The move forms part of a growth plan that will see it convert 112 lower-returning branded restaurants into new hotel rooms, and offload a further 126 restaurants. The group has already agreed to sell 21 of these restaurants for £28m.
In addition, Whitbread said it plans to unlock 3,500 new room extensions that will see it reach at least 97,000 open rooms in the UK by the end of FY29.
According to Whitbread, the plan will at first result in a £20m – £25m reduction to UK adjusted PBT in FY25, which will be “fully recovered” in FY26 and deliver incremental adjusted PBT of £30m – £40m in FY27. By FY29, the plan should deliver increased adjusted PBT of £80m – £90m.
Regarding the job losses, the group said it would “seek to find alternative opportunities wherever possible” through the roles created by the plan.
The announcement was made alongside its full-year results, as the group reported adjusted profit before tax of £561m, up by 36% against the prior year. Meanwhile, revenues rose by 13% to £2.96bn in the year ended 29 February 2024.
Across Premier Inn UK, total accommodation sales were up 12%, and RevPAR was up 10%, with total accommodation sales 3.1% and RevPAR £5.95 ahead of the M&E market.
Its board also recommended a 26% increase in its final dividend per share to 62.9p, and intends to launch a further £150m share buy-back.
CEO Dominic Paul said: “We have delivered an outstanding set of results in FY24, led by the strength of our UK hotels business. Our increased levels of profitability, operating cashflow and return on capital reflect the power of our unique operating model.

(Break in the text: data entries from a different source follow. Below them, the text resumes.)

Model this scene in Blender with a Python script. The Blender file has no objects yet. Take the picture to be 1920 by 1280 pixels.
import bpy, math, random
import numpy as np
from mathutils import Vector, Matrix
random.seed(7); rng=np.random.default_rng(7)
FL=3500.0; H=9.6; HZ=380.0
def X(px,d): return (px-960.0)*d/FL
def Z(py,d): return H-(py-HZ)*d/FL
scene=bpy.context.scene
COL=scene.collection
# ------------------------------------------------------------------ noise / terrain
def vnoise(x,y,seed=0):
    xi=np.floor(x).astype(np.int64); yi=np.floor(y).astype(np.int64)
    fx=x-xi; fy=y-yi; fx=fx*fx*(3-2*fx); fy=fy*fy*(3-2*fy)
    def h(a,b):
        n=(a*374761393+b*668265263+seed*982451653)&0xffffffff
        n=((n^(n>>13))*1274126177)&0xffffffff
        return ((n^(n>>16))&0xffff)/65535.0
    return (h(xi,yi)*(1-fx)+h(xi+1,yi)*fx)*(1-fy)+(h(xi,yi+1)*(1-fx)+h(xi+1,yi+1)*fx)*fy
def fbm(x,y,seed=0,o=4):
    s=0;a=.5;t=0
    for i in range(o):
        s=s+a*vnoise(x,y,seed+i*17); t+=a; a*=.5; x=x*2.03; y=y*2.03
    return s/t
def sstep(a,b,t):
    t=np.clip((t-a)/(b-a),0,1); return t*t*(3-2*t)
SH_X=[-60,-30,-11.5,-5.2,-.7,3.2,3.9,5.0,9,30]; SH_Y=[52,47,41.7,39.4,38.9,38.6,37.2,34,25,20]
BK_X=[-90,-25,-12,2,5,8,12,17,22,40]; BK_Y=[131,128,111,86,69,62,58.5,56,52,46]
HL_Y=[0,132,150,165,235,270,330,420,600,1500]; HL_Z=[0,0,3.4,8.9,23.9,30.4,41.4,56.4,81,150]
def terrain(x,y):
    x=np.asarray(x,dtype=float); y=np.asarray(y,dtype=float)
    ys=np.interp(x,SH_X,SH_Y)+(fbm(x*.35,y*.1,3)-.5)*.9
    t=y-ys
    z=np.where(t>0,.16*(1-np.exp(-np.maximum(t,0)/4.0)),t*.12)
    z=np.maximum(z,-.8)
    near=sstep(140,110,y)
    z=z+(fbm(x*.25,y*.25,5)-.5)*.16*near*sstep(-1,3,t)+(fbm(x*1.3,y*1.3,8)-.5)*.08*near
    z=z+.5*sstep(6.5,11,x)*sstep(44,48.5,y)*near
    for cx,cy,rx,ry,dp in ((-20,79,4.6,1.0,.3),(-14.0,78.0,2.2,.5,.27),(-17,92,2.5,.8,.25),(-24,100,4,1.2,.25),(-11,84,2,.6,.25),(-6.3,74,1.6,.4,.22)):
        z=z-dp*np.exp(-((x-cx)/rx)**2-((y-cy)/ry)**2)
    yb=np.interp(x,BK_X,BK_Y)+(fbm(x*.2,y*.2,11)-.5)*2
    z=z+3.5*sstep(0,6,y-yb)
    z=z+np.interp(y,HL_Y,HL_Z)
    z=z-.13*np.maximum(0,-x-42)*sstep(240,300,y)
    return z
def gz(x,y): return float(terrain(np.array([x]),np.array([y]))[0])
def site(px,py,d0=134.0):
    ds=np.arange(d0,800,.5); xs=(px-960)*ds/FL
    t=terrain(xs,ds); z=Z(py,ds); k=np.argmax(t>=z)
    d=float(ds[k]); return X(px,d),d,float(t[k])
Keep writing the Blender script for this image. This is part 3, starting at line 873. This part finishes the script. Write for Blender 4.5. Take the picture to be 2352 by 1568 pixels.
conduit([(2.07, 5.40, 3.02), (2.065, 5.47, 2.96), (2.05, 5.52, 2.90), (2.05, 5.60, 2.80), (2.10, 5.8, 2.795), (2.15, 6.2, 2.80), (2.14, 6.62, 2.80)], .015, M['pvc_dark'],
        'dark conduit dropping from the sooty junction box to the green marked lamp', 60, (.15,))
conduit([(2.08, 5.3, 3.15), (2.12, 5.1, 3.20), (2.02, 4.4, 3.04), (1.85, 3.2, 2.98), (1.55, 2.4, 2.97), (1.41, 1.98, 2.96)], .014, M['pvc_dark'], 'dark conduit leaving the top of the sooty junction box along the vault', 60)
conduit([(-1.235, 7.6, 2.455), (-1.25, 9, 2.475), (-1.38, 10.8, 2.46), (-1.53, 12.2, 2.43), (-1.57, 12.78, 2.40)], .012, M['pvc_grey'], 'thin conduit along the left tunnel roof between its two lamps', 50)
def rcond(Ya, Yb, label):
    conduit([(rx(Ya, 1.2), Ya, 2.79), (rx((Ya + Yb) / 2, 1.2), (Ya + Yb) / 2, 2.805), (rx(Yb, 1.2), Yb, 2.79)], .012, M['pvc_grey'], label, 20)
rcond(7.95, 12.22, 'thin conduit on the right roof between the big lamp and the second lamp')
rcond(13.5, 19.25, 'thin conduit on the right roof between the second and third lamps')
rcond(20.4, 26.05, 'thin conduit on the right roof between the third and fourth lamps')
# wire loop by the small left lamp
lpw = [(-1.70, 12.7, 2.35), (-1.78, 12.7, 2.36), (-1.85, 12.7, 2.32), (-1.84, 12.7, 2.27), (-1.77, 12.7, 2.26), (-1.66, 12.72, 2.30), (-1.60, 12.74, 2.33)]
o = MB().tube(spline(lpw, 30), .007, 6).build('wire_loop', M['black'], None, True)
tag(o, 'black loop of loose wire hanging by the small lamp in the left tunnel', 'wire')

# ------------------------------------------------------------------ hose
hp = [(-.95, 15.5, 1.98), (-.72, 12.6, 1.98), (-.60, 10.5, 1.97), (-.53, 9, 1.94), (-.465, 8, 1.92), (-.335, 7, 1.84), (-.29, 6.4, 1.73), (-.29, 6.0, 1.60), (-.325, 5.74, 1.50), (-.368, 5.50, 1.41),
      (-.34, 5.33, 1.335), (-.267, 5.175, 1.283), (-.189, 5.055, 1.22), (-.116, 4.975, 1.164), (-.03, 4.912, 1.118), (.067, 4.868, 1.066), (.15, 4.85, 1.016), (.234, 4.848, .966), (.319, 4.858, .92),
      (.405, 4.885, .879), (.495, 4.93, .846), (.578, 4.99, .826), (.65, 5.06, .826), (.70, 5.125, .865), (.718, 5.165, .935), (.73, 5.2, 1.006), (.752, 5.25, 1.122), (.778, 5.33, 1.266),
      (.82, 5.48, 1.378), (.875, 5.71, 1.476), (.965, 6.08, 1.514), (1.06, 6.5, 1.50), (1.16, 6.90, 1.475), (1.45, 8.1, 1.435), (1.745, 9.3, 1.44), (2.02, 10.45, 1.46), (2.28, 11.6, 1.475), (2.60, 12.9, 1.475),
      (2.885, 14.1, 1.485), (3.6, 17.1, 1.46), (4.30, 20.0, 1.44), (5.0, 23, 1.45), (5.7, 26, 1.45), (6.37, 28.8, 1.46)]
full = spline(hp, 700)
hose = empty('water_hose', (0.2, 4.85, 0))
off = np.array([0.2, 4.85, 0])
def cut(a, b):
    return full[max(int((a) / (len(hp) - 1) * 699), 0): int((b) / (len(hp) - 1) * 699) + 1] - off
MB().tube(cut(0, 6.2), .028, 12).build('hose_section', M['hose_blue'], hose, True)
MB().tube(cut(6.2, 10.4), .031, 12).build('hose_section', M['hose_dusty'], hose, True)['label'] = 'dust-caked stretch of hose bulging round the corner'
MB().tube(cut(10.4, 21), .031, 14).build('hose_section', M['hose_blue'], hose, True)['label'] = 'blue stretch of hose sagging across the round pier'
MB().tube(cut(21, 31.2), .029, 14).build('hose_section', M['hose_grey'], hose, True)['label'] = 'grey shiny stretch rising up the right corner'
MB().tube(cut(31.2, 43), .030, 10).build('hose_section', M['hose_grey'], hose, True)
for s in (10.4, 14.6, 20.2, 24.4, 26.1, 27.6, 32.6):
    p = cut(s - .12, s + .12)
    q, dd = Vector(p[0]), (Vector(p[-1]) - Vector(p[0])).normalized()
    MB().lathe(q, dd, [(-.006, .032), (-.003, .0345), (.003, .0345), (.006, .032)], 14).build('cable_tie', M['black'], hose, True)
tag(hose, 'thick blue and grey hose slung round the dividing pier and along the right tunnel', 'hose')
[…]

Our freehold-backed balance sheet, together with our strategy of continuing to invest, is allowing us to take advantage of the significant structural growth opportunity that exists following the decline in UK hotel supply.
“Against this backdrop, we are increasing our momentum to deliver long-term profitable growth. In addition to our strong commercial programme, we plan to optimise our F&B offer at a number of our sites to unlock up to 3,500 room extensions that will enhance the service for our hotel guests and deliver increased operational efficiencies.”
He added: “We recognise that our transition will impact some of our team members so we will be providing support throughout this process and we are committed to working hard to enable as many as possible of those affected to remain with us. The short-term impact on our profit performance this year will be more than offset by an uplift from FY27 with further increases thereafter in both margins and returns as we open more of the new extensions.”